Zelenskyy now appears “calmer,” according to Trump.
“I think he understands the picture, and I think he wants to make a deal,” he said.

Trump said one of the things Zelenskyy asked him for during the chat was additional arms.
“He told me that he needs more weapons, but he’s been saying that for three years,” Trump said. “I want to see what happens with respect to Russia.”
Since his meeting with Zelenskyy, the president seems to have adopted a harsher tone against Russia.
Trump said he was “surprised and disappointed” that Moscow launched major attacks on Ukraine amid talks with the U.S., including its biggest assault on Kyiv since last summer, adding that he still plans to talk to Putin again.
“Well, I want him to stop shooting, sit down and sign a deal,” he said of Putin. “We have the confines of a deal, I believe, and I want him to sign it and be done with it and just go back to life.”
Earlier this weekend, Trump said Russia’s attacks on Ukraine perhaps showed that Putin may not actually be serious about being ready to make peace.

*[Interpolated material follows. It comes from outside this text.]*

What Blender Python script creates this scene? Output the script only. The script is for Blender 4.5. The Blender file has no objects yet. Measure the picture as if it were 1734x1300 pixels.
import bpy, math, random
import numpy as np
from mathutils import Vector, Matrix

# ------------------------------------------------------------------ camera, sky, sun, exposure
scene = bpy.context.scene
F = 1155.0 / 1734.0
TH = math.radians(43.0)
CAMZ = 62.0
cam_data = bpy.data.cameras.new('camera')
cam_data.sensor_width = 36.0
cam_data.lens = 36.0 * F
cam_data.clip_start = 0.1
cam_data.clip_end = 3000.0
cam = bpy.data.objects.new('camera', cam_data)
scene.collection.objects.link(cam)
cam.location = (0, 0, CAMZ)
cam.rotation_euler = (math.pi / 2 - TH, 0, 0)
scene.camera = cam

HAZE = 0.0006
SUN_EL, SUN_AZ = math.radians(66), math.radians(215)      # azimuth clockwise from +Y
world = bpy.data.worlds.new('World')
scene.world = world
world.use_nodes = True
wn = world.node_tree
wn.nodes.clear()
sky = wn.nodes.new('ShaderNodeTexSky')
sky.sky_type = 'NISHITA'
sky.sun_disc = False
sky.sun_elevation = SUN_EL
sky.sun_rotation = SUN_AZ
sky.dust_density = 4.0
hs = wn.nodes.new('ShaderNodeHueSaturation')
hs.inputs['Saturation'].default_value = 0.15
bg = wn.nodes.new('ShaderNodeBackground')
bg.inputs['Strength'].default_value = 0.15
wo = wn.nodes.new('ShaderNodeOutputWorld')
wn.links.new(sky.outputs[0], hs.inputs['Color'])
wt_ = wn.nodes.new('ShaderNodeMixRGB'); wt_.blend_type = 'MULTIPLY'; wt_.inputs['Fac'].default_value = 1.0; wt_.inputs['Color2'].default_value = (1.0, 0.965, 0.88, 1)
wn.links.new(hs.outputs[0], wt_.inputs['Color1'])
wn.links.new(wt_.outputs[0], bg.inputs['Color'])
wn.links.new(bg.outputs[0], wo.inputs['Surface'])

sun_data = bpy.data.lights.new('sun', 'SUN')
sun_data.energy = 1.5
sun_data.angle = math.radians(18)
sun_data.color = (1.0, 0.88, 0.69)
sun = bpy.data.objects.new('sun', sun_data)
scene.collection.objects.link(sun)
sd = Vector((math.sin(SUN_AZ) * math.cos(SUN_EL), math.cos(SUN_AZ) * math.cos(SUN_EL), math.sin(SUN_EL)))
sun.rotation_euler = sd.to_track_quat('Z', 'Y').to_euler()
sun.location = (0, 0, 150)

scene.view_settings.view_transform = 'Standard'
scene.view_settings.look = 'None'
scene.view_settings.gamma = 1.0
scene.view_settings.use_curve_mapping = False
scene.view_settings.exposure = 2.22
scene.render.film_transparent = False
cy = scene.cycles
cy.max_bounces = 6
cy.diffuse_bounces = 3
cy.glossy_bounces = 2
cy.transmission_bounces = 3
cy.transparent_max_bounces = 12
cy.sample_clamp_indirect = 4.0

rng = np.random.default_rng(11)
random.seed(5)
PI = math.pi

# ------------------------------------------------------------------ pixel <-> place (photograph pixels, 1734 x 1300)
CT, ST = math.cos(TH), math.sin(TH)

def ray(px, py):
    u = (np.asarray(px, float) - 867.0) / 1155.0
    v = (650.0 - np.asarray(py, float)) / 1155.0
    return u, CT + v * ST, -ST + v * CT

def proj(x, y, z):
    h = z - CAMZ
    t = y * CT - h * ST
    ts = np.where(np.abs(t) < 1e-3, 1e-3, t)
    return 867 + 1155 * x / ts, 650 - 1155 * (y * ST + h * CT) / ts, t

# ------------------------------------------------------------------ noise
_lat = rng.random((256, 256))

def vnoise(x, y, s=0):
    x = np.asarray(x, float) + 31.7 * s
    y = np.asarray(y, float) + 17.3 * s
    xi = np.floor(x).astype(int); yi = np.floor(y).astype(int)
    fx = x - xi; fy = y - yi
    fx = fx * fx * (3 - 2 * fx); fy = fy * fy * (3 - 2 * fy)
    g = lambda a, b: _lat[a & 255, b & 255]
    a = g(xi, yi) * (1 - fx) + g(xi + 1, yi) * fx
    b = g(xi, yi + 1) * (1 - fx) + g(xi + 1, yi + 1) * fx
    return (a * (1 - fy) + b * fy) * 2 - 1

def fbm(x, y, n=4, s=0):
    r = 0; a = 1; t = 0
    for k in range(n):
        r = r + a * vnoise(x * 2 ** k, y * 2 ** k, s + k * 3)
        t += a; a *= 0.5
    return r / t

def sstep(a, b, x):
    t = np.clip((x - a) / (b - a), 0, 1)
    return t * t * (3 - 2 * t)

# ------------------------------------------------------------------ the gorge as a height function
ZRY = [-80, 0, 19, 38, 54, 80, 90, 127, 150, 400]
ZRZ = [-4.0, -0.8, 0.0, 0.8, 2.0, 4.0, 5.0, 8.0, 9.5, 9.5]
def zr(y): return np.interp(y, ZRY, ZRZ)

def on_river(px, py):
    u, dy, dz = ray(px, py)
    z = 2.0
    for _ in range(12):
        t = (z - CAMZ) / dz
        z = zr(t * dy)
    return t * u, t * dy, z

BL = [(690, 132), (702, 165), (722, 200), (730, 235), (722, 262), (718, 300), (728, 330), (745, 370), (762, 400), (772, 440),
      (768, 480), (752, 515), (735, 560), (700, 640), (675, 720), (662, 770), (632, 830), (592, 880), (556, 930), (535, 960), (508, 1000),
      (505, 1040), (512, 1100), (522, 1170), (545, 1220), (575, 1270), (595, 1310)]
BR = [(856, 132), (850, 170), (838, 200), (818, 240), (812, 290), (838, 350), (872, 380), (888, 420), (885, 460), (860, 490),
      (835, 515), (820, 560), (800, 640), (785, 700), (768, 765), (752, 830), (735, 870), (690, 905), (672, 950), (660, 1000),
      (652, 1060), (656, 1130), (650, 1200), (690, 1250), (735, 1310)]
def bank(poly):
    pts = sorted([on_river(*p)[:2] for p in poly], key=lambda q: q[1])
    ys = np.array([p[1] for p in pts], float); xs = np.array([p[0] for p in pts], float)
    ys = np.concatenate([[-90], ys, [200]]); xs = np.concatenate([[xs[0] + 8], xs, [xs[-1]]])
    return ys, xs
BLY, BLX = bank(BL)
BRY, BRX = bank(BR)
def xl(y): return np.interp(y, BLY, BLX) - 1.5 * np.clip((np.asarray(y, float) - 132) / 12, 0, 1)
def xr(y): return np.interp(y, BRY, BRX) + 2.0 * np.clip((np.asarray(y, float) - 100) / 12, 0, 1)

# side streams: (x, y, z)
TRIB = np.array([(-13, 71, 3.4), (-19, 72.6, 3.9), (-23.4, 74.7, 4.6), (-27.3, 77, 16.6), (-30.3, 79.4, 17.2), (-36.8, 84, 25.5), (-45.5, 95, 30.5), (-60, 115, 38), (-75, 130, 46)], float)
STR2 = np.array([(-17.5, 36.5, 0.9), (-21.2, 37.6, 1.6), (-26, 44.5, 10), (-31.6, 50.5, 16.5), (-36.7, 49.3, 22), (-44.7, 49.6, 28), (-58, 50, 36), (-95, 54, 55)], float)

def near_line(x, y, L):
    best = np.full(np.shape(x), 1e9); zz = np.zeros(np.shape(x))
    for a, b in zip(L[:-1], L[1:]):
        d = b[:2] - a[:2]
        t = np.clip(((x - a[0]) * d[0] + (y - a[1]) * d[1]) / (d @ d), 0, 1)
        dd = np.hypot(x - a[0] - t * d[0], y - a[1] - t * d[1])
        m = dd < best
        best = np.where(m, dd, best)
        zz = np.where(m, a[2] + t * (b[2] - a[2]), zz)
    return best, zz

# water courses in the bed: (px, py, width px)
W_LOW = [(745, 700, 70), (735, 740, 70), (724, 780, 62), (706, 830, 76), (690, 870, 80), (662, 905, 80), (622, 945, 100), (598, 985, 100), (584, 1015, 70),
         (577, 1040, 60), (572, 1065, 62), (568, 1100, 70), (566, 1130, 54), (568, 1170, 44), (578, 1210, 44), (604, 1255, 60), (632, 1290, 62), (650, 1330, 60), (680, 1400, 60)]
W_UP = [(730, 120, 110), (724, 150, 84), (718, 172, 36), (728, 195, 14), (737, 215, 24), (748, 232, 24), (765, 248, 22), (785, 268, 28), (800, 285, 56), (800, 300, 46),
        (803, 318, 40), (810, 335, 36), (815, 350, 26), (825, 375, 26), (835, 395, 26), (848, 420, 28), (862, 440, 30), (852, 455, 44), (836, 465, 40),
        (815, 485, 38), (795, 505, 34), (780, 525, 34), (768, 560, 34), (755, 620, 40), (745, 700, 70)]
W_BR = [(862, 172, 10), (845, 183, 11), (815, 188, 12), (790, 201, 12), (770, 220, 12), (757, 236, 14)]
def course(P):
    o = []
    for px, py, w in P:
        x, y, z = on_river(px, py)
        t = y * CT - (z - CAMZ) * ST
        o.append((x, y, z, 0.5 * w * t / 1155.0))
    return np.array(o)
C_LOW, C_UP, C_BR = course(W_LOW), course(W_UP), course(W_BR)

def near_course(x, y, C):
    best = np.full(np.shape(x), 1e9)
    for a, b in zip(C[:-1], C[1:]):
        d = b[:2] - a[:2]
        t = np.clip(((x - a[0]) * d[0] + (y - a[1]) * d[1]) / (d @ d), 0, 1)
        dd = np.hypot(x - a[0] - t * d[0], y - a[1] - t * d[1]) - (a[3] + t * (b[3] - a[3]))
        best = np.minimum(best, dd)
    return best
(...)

“It makes me think that maybe he doesn’t want to stop the war, he’s just tapping me along, and has to be dealt with differently, through ‘Banking’ or ‘Secondary Sanctions?’” Trump warned in a post on his Truth Social platform.
Still, Trump claimed that Ukraine has already agreed to offer Russia a major concession by ceding control of Crimea, even though Zelenskyy publicly said last week he has no plans to give up the peninsula that was illegally annexed by Russia in 2014.
Meanwhile, U.S. Secretary of State Marco Rubio on Sunday reiterated that the U.S. wants to see a deal happen sooner rather than later.
“This week is going to be a really important week in which we have to make a determination about whether this is an endeavor that we want to continue to be involved in, or if it’s time to sort of focus on some other issues that are equally, if not more, important in some cases, but we want to see it happen,” he told NBC’s “Meet The Press.”
“There are reasons to be optimistic, but there are reasons to be realistic, of course, as well. We’re close, but we’re not close enough” on a deal, Rubio added.